Extract, unchanged, each line of the listing below from its first line through the line that contains "wn.links.new(sky.outputs['Color'], bg.inputs['Color'])", inclusive, and nothing else.

• **SOURCE DATA**:
'''

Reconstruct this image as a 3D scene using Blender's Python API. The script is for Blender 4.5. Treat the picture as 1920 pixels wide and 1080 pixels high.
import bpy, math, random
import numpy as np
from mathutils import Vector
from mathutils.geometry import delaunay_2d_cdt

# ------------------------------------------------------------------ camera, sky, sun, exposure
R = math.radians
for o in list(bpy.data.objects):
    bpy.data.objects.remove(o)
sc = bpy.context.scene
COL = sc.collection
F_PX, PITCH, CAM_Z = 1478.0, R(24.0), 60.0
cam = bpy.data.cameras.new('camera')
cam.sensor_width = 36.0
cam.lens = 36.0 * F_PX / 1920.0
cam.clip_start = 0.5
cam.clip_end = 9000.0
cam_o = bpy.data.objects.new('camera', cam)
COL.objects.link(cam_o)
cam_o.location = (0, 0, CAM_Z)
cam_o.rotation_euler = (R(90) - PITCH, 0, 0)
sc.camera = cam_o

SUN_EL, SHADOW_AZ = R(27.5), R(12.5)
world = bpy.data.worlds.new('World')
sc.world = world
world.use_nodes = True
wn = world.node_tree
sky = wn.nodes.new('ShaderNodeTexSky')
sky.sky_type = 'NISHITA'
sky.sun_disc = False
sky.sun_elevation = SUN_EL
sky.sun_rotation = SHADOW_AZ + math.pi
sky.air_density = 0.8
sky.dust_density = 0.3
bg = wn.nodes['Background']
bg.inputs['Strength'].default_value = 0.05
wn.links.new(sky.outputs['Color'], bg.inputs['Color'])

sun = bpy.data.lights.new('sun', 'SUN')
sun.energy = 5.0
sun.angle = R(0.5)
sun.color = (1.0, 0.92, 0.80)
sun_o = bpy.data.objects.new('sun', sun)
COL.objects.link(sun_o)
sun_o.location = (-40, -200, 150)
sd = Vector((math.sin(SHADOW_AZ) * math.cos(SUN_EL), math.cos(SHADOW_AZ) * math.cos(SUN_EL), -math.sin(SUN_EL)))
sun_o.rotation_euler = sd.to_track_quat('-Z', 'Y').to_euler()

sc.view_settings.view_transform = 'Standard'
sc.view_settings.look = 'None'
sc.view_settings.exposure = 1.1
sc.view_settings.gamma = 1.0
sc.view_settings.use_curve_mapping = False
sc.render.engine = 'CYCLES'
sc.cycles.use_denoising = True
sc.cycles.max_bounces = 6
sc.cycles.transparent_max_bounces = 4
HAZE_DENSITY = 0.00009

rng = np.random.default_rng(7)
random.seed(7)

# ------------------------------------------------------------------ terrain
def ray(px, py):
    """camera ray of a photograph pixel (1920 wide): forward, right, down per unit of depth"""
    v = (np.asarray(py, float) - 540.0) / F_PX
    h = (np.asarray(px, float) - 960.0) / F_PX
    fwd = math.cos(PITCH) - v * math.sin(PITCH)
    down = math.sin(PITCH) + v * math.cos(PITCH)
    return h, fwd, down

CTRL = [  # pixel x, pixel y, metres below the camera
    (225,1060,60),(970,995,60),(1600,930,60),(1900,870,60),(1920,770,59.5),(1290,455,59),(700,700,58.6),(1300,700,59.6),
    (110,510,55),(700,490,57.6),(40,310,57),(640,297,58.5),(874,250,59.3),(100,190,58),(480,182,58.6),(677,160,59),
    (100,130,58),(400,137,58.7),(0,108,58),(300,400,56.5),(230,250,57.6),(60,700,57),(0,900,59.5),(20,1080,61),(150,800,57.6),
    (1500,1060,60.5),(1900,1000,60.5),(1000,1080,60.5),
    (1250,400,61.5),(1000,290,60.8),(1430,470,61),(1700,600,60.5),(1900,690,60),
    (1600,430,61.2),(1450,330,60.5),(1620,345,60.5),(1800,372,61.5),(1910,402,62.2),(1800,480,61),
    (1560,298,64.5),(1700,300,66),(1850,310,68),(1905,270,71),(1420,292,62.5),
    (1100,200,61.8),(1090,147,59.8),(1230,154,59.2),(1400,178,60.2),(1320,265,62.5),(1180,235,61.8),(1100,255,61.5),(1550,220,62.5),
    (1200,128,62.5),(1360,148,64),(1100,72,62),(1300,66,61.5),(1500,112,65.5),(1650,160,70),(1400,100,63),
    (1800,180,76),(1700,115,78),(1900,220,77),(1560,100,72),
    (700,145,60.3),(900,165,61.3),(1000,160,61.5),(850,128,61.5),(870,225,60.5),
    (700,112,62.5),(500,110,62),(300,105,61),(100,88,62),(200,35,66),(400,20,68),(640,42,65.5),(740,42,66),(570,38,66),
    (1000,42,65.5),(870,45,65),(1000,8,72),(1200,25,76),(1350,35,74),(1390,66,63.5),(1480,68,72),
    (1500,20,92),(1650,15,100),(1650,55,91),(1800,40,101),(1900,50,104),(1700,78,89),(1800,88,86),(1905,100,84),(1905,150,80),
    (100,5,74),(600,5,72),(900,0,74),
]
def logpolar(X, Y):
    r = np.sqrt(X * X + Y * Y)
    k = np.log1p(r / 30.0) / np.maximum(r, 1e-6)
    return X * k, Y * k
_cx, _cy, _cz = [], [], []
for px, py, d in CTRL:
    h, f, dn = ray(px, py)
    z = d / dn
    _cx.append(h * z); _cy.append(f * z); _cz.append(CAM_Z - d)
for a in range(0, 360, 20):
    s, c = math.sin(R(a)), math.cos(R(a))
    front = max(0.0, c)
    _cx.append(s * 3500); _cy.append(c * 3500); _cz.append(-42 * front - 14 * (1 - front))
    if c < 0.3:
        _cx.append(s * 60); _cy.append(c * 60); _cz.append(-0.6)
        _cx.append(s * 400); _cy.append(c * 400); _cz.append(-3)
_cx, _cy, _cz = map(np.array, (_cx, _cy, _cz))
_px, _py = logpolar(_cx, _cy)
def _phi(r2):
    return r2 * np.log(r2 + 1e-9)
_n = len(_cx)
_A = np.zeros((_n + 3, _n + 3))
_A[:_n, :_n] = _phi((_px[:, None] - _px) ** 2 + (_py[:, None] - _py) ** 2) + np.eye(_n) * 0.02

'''

• **EXERCISE RESPONSE**:
Reconstruct this image as a 3D scene using Blender's Python API. The script is for Blender 4.5. Treat the picture as 1920 pixels wide and 1080 pixels high.
import bpy, math, random
import numpy as np
from mathutils import Vector
from mathutils.geometry import delaunay_2d_cdt

# ------------------------------------------------------------------ camera, sky, sun, exposure
R = math.radians
for o in list(bpy.data.objects):
    bpy.data.objects.remove(o)
sc = bpy.context.scene
COL = sc.collection
F_PX, PITCH, CAM_Z = 1478.0, R(24.0), 60.0
cam = bpy.data.cameras.new('camera')
cam.sensor_width = 36.0
cam.lens = 36.0 * F_PX / 1920.0
cam.clip_start = 0.5
cam.clip_end = 9000.0
cam_o = bpy.data.objects.new('camera', cam)
COL.objects.link(cam_o)
cam_o.location = (0, 0, CAM_Z)
cam_o.rotation_euler = (R(90) - PITCH, 0, 0)
sc.camera = cam_o

SUN_EL, SHADOW_AZ = R(27.5), R(12.5)
world = bpy.data.worlds.new('World')
sc.world = world
world.use_nodes = True
wn = world.node_tree
sky = wn.nodes.new('ShaderNodeTexSky')
sky.sky_type = 'NISHITA'
sky.sun_disc = False
sky.sun_elevation = SUN_EL
sky.sun_rotation = SHADOW_AZ + math.pi
sky.air_density = 0.8
sky.dust_density = 0.3
bg = wn.nodes['Background']
bg.inputs['Strength'].default_value = 0.05
wn.links.new(sky.outputs['Color'], bg.inputs['Color'])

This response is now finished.